### Objective
In the entries below, which lines run from the one containing "DARKP = M('shelf_back_dark', (52, 46, 42), .6)" to the one containing "RAIL = M('rail_grey', (150, 142, 128), .4)"? Copy exactly those lines, ends included, and no others.

### Dataset rows
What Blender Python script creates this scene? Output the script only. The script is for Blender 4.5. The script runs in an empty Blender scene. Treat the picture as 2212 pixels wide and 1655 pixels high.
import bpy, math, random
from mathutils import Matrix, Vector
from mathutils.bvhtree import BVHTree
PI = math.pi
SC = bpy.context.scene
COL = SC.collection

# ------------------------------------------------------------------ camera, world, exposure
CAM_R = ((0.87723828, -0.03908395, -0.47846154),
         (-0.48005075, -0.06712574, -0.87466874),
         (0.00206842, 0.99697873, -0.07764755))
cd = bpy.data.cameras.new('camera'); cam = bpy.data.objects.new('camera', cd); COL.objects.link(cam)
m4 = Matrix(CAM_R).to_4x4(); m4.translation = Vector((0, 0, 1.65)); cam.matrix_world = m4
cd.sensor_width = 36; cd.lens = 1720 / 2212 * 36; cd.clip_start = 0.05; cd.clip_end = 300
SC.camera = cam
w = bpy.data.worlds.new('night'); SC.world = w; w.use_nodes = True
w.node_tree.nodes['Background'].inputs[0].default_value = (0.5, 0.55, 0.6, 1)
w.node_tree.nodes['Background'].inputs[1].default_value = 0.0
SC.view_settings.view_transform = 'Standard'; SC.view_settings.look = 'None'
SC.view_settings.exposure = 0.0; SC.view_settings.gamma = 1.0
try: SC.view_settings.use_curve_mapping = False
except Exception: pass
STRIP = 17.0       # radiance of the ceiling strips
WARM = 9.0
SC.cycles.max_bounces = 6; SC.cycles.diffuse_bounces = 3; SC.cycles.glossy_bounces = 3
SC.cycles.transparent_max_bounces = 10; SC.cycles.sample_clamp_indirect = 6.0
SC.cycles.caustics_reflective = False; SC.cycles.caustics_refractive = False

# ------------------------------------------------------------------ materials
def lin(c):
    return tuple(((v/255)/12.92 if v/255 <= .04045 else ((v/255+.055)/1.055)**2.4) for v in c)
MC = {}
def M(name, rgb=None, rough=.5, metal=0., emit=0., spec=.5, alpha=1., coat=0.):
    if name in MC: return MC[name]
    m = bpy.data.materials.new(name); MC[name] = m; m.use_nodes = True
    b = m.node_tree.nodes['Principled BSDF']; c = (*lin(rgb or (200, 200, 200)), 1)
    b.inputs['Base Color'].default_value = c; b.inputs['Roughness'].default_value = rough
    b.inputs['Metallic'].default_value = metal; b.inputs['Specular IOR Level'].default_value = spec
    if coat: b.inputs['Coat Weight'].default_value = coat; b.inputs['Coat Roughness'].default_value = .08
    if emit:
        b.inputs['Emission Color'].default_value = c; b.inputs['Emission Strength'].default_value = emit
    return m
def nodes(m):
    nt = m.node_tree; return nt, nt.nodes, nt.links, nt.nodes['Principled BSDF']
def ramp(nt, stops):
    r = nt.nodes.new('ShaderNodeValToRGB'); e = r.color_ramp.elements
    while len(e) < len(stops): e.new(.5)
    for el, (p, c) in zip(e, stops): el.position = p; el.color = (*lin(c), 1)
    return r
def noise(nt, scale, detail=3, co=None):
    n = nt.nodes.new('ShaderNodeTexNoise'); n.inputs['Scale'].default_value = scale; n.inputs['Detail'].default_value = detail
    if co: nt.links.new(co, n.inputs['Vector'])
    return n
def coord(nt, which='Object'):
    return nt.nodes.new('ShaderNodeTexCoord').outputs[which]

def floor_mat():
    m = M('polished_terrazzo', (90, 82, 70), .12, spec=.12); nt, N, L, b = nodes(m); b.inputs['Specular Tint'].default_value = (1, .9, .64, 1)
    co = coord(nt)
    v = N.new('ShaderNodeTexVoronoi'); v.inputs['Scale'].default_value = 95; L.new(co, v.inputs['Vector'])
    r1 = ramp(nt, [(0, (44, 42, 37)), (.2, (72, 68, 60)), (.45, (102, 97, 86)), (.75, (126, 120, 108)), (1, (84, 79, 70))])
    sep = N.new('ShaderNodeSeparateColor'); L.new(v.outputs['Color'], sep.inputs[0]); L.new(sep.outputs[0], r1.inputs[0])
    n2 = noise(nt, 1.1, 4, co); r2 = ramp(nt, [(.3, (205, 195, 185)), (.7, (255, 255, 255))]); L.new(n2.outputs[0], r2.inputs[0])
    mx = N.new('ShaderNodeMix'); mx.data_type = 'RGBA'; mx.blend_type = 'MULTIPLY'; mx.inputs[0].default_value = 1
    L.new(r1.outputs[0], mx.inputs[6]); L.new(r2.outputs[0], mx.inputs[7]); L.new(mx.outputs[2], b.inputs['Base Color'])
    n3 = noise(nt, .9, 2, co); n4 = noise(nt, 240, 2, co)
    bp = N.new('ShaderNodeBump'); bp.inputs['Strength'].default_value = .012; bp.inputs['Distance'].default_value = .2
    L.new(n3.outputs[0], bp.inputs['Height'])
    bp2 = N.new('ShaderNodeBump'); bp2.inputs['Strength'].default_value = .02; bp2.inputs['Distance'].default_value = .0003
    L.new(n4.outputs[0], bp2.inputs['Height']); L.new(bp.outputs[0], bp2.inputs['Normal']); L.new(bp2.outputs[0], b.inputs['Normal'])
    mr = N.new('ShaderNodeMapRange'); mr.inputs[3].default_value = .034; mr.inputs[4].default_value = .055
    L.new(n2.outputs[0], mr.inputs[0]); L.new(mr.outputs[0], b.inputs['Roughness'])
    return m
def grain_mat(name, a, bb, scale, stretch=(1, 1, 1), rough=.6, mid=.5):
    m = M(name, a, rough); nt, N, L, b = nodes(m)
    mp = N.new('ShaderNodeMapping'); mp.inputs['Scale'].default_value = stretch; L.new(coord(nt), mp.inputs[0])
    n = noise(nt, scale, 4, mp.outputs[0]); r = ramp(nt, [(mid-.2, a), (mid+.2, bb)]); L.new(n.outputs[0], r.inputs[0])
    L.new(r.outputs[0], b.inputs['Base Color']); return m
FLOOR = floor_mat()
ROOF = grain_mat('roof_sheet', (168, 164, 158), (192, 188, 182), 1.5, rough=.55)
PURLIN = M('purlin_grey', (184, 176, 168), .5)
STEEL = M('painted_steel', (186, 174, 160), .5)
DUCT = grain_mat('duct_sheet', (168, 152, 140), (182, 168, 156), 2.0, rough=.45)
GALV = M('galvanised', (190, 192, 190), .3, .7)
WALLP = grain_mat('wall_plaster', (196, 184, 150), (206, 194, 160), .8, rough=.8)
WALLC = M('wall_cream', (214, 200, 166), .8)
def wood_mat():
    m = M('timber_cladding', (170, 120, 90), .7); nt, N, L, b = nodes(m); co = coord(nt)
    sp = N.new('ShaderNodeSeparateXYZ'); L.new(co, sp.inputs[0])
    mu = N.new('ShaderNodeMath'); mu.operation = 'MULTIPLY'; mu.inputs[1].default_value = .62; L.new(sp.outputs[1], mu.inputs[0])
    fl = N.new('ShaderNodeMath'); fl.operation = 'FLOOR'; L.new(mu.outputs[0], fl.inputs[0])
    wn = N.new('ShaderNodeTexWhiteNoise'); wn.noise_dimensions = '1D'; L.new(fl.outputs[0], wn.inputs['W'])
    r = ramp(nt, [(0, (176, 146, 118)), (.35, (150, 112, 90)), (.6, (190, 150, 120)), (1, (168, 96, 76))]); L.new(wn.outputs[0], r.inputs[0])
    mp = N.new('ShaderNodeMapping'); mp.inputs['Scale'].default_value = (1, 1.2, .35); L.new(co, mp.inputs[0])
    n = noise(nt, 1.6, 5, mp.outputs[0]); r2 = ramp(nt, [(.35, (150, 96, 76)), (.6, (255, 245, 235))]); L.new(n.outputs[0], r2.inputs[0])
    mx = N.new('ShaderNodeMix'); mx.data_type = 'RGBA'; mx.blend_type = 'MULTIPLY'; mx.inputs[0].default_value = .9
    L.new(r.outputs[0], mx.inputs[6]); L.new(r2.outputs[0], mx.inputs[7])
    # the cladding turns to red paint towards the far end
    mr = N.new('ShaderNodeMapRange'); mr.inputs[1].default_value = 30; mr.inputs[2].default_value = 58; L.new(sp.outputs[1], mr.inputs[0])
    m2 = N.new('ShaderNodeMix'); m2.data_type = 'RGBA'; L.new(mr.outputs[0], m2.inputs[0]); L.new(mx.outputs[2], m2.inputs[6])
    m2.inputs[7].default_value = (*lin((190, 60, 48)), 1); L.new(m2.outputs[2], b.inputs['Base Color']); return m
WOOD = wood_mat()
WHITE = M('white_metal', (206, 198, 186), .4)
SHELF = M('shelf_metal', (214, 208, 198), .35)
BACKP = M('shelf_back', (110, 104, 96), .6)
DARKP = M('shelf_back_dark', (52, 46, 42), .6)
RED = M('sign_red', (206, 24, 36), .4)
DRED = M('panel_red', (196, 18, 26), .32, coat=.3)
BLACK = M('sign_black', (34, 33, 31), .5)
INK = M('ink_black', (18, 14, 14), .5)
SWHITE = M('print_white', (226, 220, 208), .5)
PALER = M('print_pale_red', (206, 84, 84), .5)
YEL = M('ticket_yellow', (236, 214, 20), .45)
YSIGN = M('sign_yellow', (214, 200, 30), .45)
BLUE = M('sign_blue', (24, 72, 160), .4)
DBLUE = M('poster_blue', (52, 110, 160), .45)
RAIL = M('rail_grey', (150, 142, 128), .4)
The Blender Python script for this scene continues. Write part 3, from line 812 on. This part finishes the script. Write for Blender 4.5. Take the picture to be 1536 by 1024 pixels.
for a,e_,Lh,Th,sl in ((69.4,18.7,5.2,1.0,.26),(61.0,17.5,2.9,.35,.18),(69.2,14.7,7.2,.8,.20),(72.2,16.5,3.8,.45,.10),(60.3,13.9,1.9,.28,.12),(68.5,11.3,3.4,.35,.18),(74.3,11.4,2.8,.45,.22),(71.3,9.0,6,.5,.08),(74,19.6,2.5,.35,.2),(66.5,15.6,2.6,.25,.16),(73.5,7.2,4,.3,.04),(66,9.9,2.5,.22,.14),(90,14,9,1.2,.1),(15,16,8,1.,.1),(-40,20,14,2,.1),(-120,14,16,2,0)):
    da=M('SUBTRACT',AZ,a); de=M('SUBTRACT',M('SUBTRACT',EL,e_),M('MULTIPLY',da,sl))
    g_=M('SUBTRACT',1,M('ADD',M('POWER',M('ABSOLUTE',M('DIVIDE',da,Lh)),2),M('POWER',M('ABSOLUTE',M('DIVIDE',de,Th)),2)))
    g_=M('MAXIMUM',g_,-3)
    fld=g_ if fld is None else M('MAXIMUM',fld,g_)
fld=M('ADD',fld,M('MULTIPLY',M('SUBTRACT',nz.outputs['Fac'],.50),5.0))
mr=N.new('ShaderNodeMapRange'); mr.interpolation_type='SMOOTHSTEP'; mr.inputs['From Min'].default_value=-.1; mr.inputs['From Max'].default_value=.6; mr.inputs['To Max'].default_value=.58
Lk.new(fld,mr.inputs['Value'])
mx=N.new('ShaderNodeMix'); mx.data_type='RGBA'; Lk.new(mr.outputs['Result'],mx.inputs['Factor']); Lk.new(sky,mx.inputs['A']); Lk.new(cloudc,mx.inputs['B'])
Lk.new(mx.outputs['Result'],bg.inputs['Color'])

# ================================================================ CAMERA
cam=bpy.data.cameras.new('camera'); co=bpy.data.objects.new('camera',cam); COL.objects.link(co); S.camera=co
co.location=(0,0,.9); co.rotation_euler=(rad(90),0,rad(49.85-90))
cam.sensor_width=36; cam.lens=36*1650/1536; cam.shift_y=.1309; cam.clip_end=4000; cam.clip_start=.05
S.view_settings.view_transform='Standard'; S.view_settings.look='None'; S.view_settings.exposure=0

### Answer for this exercise
DARKP = M('shelf_back_dark', (52, 46, 42), .6)
RED = M('sign_red', (206, 24, 36), .4)
DRED = M('panel_red', (196, 18, 26), .32, coat=.3)
BLACK = M('sign_black', (34, 33, 31), .5)
INK = M('ink_black', (18, 14, 14), .5)
SWHITE = M('print_white', (226, 220, 208), .5)
PALER = M('print_pale_red', (206, 84, 84), .5)
YEL = M('ticket_yellow', (236, 214, 20), .45)
YSIGN = M('sign_yellow', (214, 200, 30), .45)
BLUE = M('sign_blue', (24, 72, 160), .4)
DBLUE = M('poster_blue', (52, 110, 160), .45)
RAIL = M('rail_grey', (150, 142, 128), .4)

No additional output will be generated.